THOUSANDS of kids would have given anything to have achieved what he did, yet he chose to go the “easy route” as it was not good enough, quick enough? But, with what consequences? I doubt after this dumb move that he will ever have another shot!

He’s time was not right, it might also never have been right – so be it. LIVE with it. But also don’t be greedy. With a CV like that, he could have walked into any International Club and earned a decent living. Now you might say, yes but not in SA. In his own words he said he wanted to become a full-time professional rugby player. He did not specify where or that his dream was to be a Springbok.

We all want to be something, but we have to accept that sometimes it’s not meant to be. I would LOVE to sing, but I was told to mime in the school choir, because I was humming on middle C the whole time. I accepted the fact that I will NEVER make a career out of singing.
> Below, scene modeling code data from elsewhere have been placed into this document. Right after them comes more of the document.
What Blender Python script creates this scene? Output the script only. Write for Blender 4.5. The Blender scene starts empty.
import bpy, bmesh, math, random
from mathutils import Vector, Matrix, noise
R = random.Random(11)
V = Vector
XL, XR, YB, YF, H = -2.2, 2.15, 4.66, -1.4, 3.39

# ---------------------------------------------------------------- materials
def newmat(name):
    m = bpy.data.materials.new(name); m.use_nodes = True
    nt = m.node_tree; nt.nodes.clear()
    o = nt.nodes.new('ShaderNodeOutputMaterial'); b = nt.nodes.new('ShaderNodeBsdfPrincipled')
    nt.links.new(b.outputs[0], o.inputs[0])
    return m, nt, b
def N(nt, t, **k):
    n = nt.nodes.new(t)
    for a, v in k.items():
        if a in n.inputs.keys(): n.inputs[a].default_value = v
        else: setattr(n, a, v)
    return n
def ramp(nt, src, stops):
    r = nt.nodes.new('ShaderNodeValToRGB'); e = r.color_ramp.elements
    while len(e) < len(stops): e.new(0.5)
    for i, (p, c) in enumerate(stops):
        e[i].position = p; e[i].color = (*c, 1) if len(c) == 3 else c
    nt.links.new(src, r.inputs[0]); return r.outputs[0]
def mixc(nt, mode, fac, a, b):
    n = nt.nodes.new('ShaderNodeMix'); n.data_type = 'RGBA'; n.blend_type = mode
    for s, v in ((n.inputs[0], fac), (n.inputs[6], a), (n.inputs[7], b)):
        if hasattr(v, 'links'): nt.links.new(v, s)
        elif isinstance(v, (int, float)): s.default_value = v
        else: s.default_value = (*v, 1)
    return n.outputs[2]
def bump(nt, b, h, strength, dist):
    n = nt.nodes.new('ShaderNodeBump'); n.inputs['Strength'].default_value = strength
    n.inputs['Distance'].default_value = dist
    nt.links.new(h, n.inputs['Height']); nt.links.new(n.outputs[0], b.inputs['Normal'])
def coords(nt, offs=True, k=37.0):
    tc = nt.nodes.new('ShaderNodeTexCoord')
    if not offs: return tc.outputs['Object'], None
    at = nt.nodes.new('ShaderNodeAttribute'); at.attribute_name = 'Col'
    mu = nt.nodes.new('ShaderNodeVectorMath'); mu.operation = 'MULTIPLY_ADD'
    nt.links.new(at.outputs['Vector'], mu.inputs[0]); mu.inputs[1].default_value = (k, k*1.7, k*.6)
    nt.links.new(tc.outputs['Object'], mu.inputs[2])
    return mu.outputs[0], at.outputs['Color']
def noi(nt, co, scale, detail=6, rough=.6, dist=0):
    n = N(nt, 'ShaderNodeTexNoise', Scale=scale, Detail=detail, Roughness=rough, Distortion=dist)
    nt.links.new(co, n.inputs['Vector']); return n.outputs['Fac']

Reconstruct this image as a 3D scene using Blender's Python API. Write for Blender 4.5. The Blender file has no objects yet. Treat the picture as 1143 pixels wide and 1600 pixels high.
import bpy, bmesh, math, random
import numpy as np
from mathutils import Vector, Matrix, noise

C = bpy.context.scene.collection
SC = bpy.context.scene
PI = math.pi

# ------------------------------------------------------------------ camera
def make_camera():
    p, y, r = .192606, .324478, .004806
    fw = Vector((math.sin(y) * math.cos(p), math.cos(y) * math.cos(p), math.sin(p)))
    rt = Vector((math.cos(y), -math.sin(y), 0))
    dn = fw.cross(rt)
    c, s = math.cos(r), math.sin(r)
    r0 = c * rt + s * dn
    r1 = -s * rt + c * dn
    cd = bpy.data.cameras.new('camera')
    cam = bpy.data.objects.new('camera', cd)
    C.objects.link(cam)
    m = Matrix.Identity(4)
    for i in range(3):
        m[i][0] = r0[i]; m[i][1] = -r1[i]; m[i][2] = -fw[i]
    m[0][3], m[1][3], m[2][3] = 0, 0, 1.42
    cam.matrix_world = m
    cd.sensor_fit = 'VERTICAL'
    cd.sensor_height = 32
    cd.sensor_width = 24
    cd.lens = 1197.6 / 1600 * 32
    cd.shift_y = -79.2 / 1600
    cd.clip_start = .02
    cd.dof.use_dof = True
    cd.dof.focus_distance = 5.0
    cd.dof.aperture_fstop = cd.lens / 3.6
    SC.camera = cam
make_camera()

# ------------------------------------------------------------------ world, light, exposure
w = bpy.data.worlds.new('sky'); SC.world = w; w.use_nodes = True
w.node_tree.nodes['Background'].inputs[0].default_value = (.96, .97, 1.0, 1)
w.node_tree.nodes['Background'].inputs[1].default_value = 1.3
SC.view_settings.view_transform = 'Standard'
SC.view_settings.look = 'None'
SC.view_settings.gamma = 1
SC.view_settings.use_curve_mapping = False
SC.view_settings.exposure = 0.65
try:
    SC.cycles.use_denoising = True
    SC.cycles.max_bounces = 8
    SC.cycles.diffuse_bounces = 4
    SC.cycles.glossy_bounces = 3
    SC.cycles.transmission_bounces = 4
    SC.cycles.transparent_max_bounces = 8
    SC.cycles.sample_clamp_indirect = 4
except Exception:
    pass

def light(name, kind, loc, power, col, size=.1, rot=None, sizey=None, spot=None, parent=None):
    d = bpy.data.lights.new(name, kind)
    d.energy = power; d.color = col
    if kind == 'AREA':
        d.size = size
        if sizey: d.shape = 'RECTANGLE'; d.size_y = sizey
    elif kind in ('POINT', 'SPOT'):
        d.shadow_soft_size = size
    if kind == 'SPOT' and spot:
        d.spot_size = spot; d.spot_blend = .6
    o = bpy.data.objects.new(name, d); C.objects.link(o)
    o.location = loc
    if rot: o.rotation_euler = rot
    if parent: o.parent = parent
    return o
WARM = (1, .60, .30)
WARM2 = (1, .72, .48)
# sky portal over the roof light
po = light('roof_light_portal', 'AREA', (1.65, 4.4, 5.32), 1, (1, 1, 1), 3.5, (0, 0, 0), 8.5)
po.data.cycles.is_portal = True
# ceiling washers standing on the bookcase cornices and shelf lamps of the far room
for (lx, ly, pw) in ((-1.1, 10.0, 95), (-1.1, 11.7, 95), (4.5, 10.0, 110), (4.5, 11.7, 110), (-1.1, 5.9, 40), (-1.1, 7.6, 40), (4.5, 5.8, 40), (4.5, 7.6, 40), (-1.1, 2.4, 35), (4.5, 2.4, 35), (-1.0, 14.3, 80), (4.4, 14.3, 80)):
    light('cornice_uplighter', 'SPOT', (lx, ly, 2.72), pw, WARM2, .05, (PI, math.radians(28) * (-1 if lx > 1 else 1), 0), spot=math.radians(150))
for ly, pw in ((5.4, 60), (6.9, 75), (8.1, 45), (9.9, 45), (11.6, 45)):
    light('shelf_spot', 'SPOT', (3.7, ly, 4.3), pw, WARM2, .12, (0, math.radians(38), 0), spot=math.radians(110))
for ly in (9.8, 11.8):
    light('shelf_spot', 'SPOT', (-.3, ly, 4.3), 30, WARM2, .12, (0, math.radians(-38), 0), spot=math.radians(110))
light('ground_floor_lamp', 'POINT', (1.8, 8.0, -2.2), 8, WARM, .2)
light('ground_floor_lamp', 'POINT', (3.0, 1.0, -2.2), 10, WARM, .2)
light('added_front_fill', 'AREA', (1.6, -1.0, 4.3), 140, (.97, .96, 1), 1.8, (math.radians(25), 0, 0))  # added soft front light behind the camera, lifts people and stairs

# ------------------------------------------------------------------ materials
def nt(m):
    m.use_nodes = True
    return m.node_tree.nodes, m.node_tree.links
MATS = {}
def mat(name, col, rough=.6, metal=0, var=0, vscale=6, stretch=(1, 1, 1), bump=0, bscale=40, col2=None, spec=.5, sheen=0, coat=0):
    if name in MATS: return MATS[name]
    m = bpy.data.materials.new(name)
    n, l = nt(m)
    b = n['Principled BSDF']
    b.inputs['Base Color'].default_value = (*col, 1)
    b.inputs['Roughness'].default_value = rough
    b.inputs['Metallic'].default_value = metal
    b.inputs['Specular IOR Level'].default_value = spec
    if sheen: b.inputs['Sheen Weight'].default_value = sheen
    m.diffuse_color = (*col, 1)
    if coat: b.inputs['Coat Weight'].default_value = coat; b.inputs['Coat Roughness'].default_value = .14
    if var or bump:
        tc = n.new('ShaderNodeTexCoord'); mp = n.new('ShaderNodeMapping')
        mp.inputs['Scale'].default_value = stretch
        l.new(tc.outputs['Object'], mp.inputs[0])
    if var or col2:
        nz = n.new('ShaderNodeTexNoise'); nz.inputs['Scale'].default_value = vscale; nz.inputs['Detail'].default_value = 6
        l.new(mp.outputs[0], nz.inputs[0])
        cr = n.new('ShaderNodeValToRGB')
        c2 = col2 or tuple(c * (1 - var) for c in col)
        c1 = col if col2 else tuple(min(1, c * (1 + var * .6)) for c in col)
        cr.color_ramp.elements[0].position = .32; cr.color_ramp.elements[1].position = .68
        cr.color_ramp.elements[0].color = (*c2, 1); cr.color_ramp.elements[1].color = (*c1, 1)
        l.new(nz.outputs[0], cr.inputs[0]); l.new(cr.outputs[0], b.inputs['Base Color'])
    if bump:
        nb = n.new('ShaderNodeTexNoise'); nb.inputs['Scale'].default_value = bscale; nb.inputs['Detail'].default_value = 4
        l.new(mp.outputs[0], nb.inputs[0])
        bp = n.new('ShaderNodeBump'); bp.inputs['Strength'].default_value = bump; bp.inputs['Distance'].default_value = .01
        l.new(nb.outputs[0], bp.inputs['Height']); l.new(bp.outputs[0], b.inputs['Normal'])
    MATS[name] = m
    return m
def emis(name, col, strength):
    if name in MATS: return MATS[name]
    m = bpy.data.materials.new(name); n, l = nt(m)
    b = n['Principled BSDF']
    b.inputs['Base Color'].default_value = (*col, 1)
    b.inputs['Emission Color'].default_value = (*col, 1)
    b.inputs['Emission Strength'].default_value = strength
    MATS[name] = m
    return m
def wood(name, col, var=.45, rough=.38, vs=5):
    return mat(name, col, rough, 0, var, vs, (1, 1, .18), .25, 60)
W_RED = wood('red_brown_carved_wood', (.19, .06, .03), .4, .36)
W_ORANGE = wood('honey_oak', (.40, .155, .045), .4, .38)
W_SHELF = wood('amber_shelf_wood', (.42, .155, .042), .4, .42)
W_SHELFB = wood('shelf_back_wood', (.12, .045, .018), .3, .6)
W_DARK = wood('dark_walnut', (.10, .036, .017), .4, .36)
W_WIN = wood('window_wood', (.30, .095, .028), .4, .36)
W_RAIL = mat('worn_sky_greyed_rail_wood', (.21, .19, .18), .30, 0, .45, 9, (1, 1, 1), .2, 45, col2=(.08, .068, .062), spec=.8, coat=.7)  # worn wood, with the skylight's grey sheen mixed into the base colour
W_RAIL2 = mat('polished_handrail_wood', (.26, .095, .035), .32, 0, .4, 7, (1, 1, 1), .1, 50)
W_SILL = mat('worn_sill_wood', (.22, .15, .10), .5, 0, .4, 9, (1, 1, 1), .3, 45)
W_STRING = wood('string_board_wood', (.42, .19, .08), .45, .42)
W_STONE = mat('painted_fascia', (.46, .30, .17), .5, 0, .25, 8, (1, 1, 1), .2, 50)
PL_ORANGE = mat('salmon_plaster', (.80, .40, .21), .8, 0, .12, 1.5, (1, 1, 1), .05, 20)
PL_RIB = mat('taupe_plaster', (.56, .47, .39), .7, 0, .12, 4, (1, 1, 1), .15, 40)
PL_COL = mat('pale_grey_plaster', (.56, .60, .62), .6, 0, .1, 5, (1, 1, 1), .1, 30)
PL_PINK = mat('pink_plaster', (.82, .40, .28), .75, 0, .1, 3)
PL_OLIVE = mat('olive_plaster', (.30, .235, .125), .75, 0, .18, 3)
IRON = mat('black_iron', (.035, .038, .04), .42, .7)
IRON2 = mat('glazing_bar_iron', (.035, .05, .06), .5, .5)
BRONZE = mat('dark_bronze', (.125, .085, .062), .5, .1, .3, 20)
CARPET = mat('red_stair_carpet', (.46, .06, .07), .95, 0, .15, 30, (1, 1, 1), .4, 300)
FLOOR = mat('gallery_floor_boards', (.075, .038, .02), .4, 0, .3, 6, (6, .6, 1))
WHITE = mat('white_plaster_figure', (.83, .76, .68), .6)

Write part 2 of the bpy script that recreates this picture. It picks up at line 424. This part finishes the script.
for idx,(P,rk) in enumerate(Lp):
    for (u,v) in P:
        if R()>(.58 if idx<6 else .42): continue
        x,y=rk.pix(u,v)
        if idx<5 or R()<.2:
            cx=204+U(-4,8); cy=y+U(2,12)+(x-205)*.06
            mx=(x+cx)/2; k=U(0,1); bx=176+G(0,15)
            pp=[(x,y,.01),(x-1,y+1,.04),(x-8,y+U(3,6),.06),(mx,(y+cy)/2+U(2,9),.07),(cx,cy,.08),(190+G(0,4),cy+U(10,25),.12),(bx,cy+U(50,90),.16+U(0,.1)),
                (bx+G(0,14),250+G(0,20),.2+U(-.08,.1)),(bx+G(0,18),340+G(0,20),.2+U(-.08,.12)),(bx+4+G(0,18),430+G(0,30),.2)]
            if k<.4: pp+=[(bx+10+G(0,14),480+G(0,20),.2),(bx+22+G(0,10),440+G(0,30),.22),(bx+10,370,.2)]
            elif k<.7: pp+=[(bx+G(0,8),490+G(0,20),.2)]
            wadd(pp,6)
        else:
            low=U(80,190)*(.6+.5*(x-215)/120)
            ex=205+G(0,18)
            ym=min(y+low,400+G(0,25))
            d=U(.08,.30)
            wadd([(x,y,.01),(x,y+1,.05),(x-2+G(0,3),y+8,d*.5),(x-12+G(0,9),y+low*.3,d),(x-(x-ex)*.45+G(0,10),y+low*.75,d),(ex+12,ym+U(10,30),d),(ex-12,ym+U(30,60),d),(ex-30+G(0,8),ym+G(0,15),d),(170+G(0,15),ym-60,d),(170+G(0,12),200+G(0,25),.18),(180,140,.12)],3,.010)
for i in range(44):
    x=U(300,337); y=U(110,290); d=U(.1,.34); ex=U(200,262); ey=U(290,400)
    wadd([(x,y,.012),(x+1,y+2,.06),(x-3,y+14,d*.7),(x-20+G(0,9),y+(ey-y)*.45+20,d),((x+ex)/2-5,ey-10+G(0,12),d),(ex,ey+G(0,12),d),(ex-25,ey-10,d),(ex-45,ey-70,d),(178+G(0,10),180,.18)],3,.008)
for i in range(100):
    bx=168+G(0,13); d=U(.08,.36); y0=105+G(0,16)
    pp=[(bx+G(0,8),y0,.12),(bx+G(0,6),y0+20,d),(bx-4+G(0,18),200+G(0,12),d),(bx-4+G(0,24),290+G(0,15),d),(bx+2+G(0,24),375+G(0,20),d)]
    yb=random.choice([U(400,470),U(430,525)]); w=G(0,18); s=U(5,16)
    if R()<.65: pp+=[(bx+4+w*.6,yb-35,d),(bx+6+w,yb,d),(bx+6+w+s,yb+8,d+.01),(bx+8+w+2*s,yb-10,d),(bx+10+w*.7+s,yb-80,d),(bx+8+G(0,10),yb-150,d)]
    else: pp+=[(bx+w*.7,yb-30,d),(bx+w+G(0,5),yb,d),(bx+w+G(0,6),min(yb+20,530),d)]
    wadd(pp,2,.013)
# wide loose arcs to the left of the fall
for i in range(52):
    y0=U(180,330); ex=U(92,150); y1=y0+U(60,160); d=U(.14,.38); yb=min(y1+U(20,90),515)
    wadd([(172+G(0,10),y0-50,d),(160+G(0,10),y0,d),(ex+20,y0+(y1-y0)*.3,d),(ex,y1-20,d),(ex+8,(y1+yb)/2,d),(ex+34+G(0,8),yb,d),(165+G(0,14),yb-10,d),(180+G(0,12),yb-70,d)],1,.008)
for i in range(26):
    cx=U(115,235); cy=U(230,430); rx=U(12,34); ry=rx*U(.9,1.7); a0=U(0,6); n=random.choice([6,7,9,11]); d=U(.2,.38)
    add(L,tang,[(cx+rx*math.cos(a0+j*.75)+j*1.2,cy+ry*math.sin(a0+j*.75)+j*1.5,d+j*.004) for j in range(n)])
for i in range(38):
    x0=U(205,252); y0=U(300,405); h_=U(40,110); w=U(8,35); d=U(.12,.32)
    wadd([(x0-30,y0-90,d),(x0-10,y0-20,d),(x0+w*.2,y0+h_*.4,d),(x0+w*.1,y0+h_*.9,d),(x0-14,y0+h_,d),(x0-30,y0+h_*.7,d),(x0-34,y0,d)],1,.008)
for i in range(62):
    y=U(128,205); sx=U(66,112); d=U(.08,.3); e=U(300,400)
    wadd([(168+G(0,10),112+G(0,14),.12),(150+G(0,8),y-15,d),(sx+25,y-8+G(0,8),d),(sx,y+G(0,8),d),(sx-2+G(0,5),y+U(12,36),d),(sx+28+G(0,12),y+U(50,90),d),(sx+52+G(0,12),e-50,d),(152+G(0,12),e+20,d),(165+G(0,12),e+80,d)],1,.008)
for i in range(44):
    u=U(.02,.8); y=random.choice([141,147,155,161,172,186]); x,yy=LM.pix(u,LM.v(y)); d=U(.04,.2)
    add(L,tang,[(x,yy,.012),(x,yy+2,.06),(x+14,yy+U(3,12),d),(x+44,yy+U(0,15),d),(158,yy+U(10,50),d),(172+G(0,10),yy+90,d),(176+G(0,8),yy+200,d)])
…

Instead I concentrated on something that I was actually good at, and I am thriving! It does not stop me from enjoying singing like a rock star in my shower though!

So with all this ranting and raving, what I actually want to say in a nutshell is:

Guys, if you are not in a prestigious rugby school, you still have a chance of making it big. But yes, you might have to work ten times harder than the guy who might have all support systems in place, but it is not impossible. Another good example would be Marcell Coetzee. Never played Craven Week, but through sheer hard work and dedication he has made the Big time!

If you have support systems in place – USE them, before making your own decision that might cost you your career.

And if you choose the “UGLY” route, do us all a favour and get out of the game NOW. You are not just letting yourself and your family down. You let your team mates, the support structures who believe in your ability and most of all RUGBY, the game we love so much, down.

A month or two ago, my little girl participated in her first BIG modelling competition. She was at the right place at the right time, because her “look” right now is “in”. She was scouted by the 4th Largest Model and talent agency in South Africa, but at 10 years she was practising for at least an hour every night. She deserved her first breakthrough.

What actually struck me were the words of the Agent: “NO does not mean NEVER, it only means “not right now” – so if you are not chosen, work harder and don’t ever stop trying”.

I wish all a fairy tale ending in a rugby career and being at the right place at the right time and most of all a fun journey. After all if you don’t have fun doing it, why do it at all?